Na contramaão da crise
Nos Estados Unidos, mais uma redução de juros, que agora oscilarão entre zero e 0,25%. No Japão já tinha sido assim. Na União Européia, coisa parecida. Enquanto isso, o Copom e o Banco Central mantiveram nossa taxa em 13,75%, rejeitando até mesmo a determinação do presidente Lula, pela redução imediata. A pergunta que se faz é simples: estarão eles de passo errado, apenas o Brasil marchando com o bumbo no pé direito?
Se os juros permanecem na estratosfera, fica evidente que o crédito se reduz e que as empresas passam a produzir menos, assim como a população também a comprar menos. Rebate a equipe econômica estar agindo assim para evitar a inflação. Pode haver lógica na recessão?
Deixando de lado a desobediência civil praticada por Henrique Meirelles e companhia, contestando o próprio presidente da República, fica a dúvida: quem anda na contramão da crise?
Enxurrada de vices
Admitindo-se apenas na teoria que não haverá terceiro mandato e que os candidatos à presidência da República são os que estão aí mesmo, salta aos olhos a movimentação lateral nos partidos e grupos políticos na disputa pela vice-presidência.

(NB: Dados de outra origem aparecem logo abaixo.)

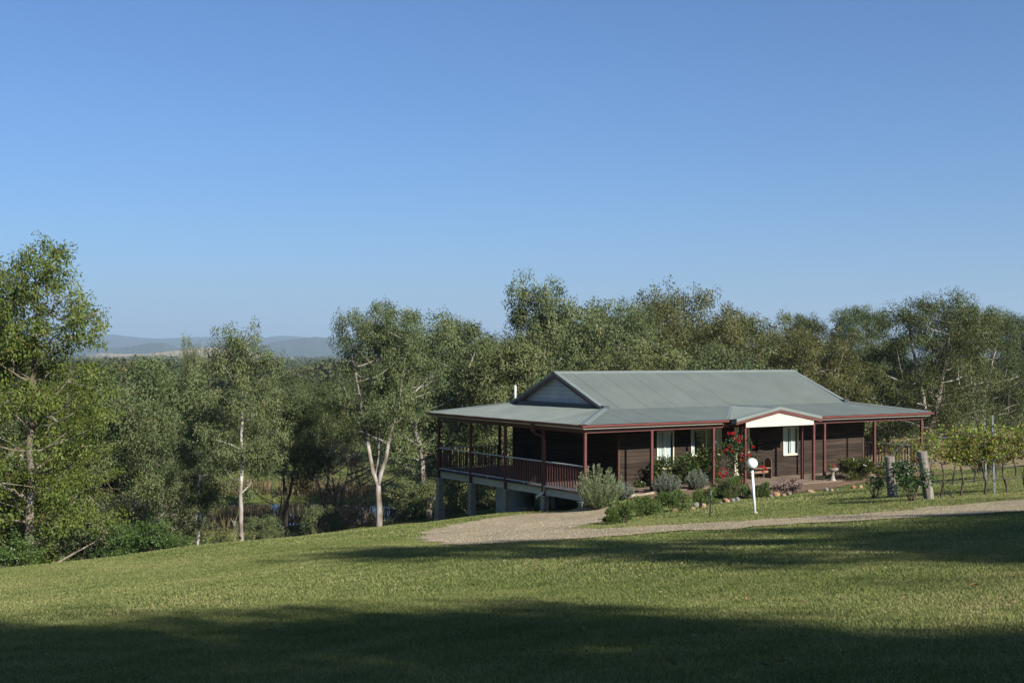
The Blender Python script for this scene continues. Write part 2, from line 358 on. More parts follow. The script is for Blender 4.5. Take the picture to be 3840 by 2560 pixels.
drive, drive_out = sheet('driveway', drive_xy, M['gravel'], .022, rough=.2, seed=4)
bed_xy = [to_world(u, v)[:2] for u, v in [(.5, -.5), (2.5, -1.5), (4.2, -2.1), (6, -3.0), (8.0, -2.7), (10.3, -2.4), (12.5, -1.9), (14.5, -1.7), (17, -1.4), (19.5, -.9), (19.6, 1.6), (3.0, 1.6), (1.2, .5)]]
bed, bed_out = sheet('garden_bed', bed_xy, M['bed'], .03, seed=5, rough=.08)

sheet('dry_paddock', [(19, 62), (30, 58), (60, 60), (70, 120), (30, 128), (22, 95)], M['paddock'], .03, step=1.2, rough=.5, seed=6)
# ------------------------------------------------------------------ the house
H = empty('timber_house', (HX, HY, HZ), YAW, 'long dark timber house with grey-green steel roof and wraparound veranda', 'house')
EAVE, RIDGE, BRK = 2.54, 4.371, 2.957
LEN, WID, GL, GR, BV = 19.78, 11.26, 2.75, 2.95, 2.30
INS, BU, BW = .28, 3.20, 2.675
WL, WR, WF, WB = 2.97, 17.27, 1.684, 9.16
def hb(name, m, x0, x1, y0, y1, z0, z1, parent=None, smooth=False):
    return MB().box(x0, x1, y0, y1, z0, z1).obj(name, m, parent or H)
# wall core and boards
hb('wall_core', M['wallcore'], WL + .05, WR - .05, WF + .05, WB - .05, -.3, 2.5)
openings = [(4.95, 5.84, .55, 2.05), (6.77, 8.44, .98, 2.05), (9.20, 10.02, -.05, 2.05), (12.07, 12.99, .80, 2.0)]
ROWH = .152
prof = [(0, .003), (.022, .003), (.030, .009), (.030, ROWH - .017), (.010, ROWH), (0, ROWH)]
def board(a0, a1, z, side):
    if side == 'front': mb = MB().prism(prof, (a0, WF + .05, z), (a1, WF + .05, z), (0, -1, 0), (0, 0, 1)); mm = M['wall']
    elif side == 'left': mb = MB().prism(prof, (WL + .05, a0, z), (WL + .05, a1, z), (-1, 0, 0), (0, 0, 1)); mm = M['wall_y']
    elif side == 'right': mb = MB().prism(prof, (WR - .05, a0, z), (WR - .05, a1, z), (1, 0, 0), (0, 0, 1)); mm = M['wall_y']
    else: mb = MB().prism(prof, (a0, WB - .05, z), (a1, WB - .05, z), (0, 1, 0), (0, 0, 1)); mm = M['wall']
    mb.obj('wall_board', mm, H)
for k in range(17):
    z = -.10 + k * ROWH; zc = z + ROWH / 2
    segs = [(WL + .09, WR - .09)]
    for (a, b2, z0, z1) in openings:
        if z0 < zc < z1:
            segs = [s for (p, q2) in segs for s in ((p, min(q2, a - .02)), (max(p, b2 + .02), q2)) if s[1] - s[0] > .02]
    for (p, q2) in segs: board(p, q2, z, 'front')
    board(WF + .09, WB - .09, z, 'left'); board(WF + .09, WB - .09, z, 'right')
    if k % 1 == 0: board(WL + .09, WR - .09, z, 'back')
for (x, y) in ((WL, WF), (WR - .1, WF), (WL, WB - .1), (WR - .1, WB - .1)): hb('corner_board', M['corner'], x, x + .1, y, y + .1, -.12, 2.47)
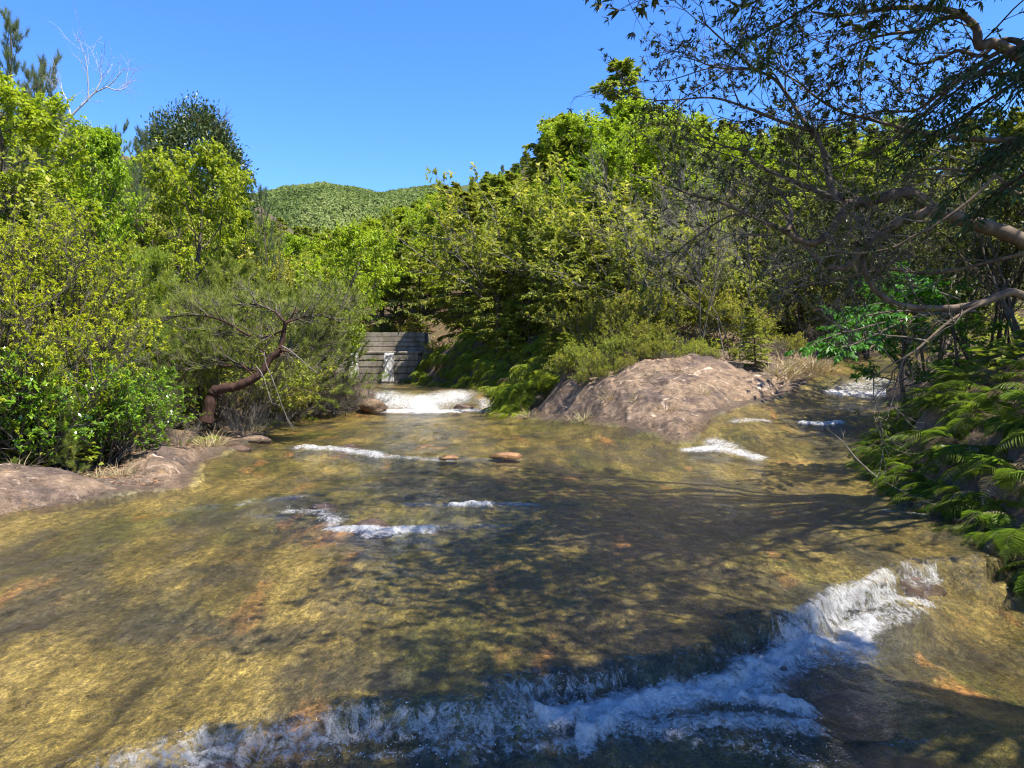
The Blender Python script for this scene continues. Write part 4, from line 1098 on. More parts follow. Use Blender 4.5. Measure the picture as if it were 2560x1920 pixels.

José Serra e Aécio Neves conseguem ficar unidos na condenação à chamada chapa-pura dos tucanos, ou seja, ambos afastam a hipótese de o governador paulista concorrer tendo o governador de Minas como companheiro de chapa. As vistas do PSDB voltam-se para o Nordeste. Serra bem que gostaria de ter o senador Jarbas Vasconcelos, do PMDB, como seu vice.
Já Dilma Rousseff, se conseguir decolar, aceitaria o governador fluminense, Sérgio Cabral, do PMDB, mas aguarda instruções futuras do presidente Lula. Nada de dispor de um companheiro na chapa, mas por que não Ciro Gomes, com a vantagem de provir do Nordeste?
Caso Aécio Neves consiga abrir espaços, preferido também seria Ciro Gomes, mas, na hipótese cada vez mais remota de candidatar-se pelo PMDB, gostaria de ter a companhia do senador Cristovam Buarque, do PT.
Multiplique-se esse caleidoscópio pelo infinito e se terá a receita de que a vice-presidência passa a constituir-se na segunda cobiça. Agora, e se vier o terceiro mandato? Claro que a pole-position ficará com o atual vice, José Alencar, mas no PMDB sobram postulantes.